— BEGIN MATERIAL —

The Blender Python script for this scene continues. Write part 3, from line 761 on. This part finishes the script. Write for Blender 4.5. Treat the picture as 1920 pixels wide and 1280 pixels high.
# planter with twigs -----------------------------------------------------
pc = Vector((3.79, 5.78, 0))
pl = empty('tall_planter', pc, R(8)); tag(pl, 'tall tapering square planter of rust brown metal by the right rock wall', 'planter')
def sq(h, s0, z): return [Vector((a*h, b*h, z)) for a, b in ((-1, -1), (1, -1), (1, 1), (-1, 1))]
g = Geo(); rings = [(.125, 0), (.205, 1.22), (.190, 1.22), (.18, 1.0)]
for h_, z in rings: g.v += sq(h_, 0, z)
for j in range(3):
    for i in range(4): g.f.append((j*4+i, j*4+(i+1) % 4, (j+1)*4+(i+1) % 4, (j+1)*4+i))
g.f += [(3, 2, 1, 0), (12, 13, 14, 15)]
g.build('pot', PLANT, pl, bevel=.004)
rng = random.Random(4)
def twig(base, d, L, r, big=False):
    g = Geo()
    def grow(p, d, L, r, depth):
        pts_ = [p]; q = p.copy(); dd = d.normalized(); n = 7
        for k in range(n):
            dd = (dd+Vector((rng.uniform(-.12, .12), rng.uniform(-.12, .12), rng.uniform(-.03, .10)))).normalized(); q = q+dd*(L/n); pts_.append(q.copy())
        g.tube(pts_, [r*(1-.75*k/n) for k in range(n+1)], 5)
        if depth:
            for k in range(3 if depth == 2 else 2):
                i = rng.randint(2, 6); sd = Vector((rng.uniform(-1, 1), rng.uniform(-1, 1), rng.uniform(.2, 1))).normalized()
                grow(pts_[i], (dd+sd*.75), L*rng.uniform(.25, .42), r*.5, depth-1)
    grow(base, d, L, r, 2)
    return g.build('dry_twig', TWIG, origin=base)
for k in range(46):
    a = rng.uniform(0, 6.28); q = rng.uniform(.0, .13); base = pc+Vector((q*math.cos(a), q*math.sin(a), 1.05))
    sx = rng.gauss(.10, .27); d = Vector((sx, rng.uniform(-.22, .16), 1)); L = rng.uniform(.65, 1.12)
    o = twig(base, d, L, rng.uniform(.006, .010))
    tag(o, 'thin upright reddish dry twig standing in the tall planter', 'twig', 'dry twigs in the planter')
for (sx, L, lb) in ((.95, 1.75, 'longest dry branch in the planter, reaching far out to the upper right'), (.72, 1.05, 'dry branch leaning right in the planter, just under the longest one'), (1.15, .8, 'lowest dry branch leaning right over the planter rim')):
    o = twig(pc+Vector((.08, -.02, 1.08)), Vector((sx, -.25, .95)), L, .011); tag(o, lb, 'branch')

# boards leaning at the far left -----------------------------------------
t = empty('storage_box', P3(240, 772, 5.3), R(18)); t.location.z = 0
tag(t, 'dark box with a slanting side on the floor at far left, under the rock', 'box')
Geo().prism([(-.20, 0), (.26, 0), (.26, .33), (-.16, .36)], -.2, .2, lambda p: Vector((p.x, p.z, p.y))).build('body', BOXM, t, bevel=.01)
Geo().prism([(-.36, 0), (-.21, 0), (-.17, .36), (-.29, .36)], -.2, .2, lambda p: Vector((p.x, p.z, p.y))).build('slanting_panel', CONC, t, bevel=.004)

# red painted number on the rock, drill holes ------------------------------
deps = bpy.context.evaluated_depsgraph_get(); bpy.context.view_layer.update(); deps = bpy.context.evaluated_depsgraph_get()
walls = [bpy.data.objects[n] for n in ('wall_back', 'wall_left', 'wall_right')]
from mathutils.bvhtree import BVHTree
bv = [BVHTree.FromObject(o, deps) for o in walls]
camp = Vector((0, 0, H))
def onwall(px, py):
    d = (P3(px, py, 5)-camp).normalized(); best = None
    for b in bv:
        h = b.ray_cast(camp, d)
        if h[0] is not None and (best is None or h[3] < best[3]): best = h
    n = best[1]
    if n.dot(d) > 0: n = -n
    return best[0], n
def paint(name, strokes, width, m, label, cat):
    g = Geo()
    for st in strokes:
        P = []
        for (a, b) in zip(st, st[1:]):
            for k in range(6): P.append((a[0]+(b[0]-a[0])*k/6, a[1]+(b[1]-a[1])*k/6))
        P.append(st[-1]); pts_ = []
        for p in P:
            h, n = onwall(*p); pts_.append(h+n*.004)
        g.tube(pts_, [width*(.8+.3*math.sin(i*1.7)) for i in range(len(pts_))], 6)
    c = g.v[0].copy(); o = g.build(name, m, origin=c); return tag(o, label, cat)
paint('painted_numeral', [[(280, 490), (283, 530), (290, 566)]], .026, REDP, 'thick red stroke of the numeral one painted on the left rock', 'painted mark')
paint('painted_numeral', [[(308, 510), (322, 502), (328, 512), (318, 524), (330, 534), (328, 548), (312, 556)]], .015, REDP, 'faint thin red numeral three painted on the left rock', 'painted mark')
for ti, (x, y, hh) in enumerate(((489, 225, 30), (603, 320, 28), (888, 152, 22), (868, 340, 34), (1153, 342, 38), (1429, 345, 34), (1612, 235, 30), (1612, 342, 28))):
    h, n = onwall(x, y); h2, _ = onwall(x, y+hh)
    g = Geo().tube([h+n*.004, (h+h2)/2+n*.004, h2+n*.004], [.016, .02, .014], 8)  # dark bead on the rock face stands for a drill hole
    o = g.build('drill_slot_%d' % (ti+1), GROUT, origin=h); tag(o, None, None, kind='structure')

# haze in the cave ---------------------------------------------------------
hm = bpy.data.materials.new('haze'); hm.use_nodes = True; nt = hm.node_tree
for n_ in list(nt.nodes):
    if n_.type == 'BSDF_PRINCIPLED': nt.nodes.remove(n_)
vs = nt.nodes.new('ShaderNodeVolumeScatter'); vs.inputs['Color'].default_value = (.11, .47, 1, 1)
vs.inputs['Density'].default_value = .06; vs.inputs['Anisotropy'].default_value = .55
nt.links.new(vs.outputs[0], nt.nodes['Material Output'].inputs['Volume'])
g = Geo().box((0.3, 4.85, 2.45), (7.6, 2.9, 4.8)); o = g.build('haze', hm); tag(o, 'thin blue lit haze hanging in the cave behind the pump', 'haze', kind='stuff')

— END MATERIAL —

**TASK DETAILS:**
Without leaving anything out, quote all the data.

**TASK RESPONSE:**
The Blender Python script for this scene continues. Write part 3, from line 761 on. This part finishes the script. Write for Blender 4.5. Treat the picture as 1920 pixels wide and 1280 pixels high.
# planter with twigs -----------------------------------------------------
pc = Vector((3.79, 5.78, 0))
pl = empty('tall_planter', pc, R(8)); tag(pl, 'tall tapering square planter of rust brown metal by the right rock wall', 'planter')
def sq(h, s0, z): return [Vector((a*h, b*h, z)) for a, b in ((-1, -1), (1, -1), (1, 1), (-1, 1))]
g = Geo(); rings = [(.125, 0), (.205, 1.22), (.190, 1.22), (.18, 1.0)]
for h_, z in rings: g.v += sq(h_, 0, z)
for j in range(3):
    for i in range(4): g.f.append((j*4+i, j*4+(i+1) % 4, (j+1)*4+(i+1) % 4, (j+1)*4+i))
g.f += [(3, 2, 1, 0), (12, 13, 14, 15)]
g.build('pot', PLANT, pl, bevel=.004)
rng = random.Random(4)
def twig(base, d, L, r, big=False):
    g = Geo()
    def grow(p, d, L, r, depth):
        pts_ = [p]; q = p.copy(); dd = d.normalized(); n = 7
        for k in range(n):
            dd = (dd+Vector((rng.uniform(-.12, .12), rng.uniform(-.12, .12), rng.uniform(-.03, .10)))).normalized(); q = q+dd*(L/n); pts_.append(q.copy())
        g.tube(pts_, [r*(1-.75*k/n) for k in range(n+1)], 5)
        if depth:
            for k in range(3 if depth == 2 else 2):
                i = rng.randint(2, 6); sd = Vector((rng.uniform(-1, 1), rng.uniform(-1, 1), rng.uniform(.2, 1))).normalized()
                grow(pts_[i], (dd+sd*.75), L*rng.uniform(.25, .42), r*.5, depth-1)
    grow(base, d, L, r, 2)
    return g.build('dry_twig', TWIG, origin=base)
for k in range(46):
    a = rng.uniform(0, 6.28); q = rng.uniform(.0, .13); base = pc+Vector((q*math.cos(a), q*math.sin(a), 1.05))
    sx = rng.gauss(.10, .27); d = Vector((sx, rng.uniform(-.22, .16), 1)); L = rng.uniform(.65, 1.12)
    o = twig(base, d, L, rng.uniform(.006, .010))
    tag(o, 'thin upright reddish dry twig standing in the tall planter', 'twig', 'dry twigs in the planter')
for (sx, L, lb) in ((.95, 1.75, 'longest dry branch in the planter, reaching far out to the upper right'), (.72, 1.05, 'dry branch leaning right in the planter, just under the longest one'), (1.15, .8, 'lowest dry branch leaning right over the planter rim')):
    o = twig(pc+Vector((.08, -.02, 1.08)), Vector((sx, -.25, .95)), L, .011); tag(o, lb, 'branch')

# boards leaning at the far left -----------------------------------------
t = empty('storage_box', P3(240, 772, 5.3), R(18)); t.location.z = 0
tag(t, 'dark box with a slanting side on the floor at far left, under the rock', 'box')
Geo().prism([(-.20, 0), (.26, 0), (.26, .33), (-.16, .36)], -.2, .2, lambda p: Vector((p.x, p.z, p.y))).build('body', BOXM, t, bevel=.01)
Geo().prism([(-.36, 0), (-.21, 0), (-.17, .36), (-.29, .36)], -.2, .2, lambda p: Vector((p.x, p.z, p.y))).build('slanting_panel', CONC, t, bevel=.004)

# red painted number on the rock, drill holes ------------------------------
deps = bpy.context.evaluated_depsgraph_get(); bpy.context.view_layer.update(); deps = bpy.context.evaluated_depsgraph_get()
walls = [bpy.data.objects[n] for n in ('wall_back', 'wall_left', 'wall_right')]
from mathutils.bvhtree import BVHTree
bv = [BVHTree.FromObject(o, deps) for o in walls]
camp = Vector((0, 0, H))
def onwall(px, py):
    d = (P3(px, py, 5)-camp).normalized(); best = None
    for b in bv:
        h = b.ray_cast(camp, d)
        if h[0] is not None and (best is None or h[3] < best[3]): best = h
    n = best[1]
    if n.dot(d) > 0: n = -n
    return best[0], n
def paint(name, strokes, width, m, label, cat):
    g = Geo()
    for st in strokes:
        P = []
        for (a, b) in zip(st, st[1:]):
            for k in range(6): P.append((a[0]+(b[0]-a[0])*k/6, a[1]+(b[1]-a[1])*k/6))
        P.append(st[-1]); pts_ = []
        for p in P:
            h, n = onwall(*p); pts_.append(h+n*.004)
        g.tube(pts_, [width*(.8+.3*math.sin(i*1.7)) for i in range(len(pts_))], 6)
    c = g.v[0].copy(); o = g.build(name, m, origin=c); return tag(o, label, cat)
paint('painted_numeral', [[(280, 490), (283, 530), (290, 566)]], .026, REDP, 'thick red stroke of the numeral one painted on the left rock', 'painted mark')
paint('painted_numeral', [[(308, 510), (322, 502), (328, 512), (318, 524), (330, 534), (328, 548), (312, 556)]], .015, REDP, 'faint thin red numeral three painted on the left rock', 'painted mark')
for ti, (x, y, hh) in enumerate(((489, 225, 30), (603, 320, 28), (888, 152, 22), (868, 340, 34), (1153, 342, 38), (1429, 345, 34), (1612, 235, 30), (1612, 342, 28))):
    h, n = onwall(x, y); h2, _ = onwall(x, y+hh)
    g = Geo().tube([h+n*.004, (h+h2)/2+n*.004, h2+n*.004], [.016, .02, .014], 8)  # dark bead on the rock face stands for a drill hole
    o = g.build('drill_slot_%d' % (ti+1), GROUT, origin=h); tag(o, None, None, kind='structure')

# haze in the cave ---------------------------------------------------------
hm = bpy.data.materials.new('haze'); hm.use_nodes = True; nt = hm.node_tree
for n_ in list(nt.nodes):
    if n_.type == 'BSDF_PRINCIPLED': nt.nodes.remove(n_)
vs = nt.nodes.new('ShaderNodeVolumeScatter'); vs.inputs['Color'].default_value = (.11, .47, 1, 1)
vs.inputs['Density'].default_value = .06; vs.inputs['Anisotropy'].default_value = .55
nt.links.new(vs.outputs[0], nt.nodes['Material Output'].inputs['Volume'])
g = Geo().box((0.3, 4.85, 2.45), (7.6, 2.9, 4.8)); o = g.build('haze', hm); tag(o, 'thin blue lit haze hanging in the cave behind the pump', 'haze', kind='stuff')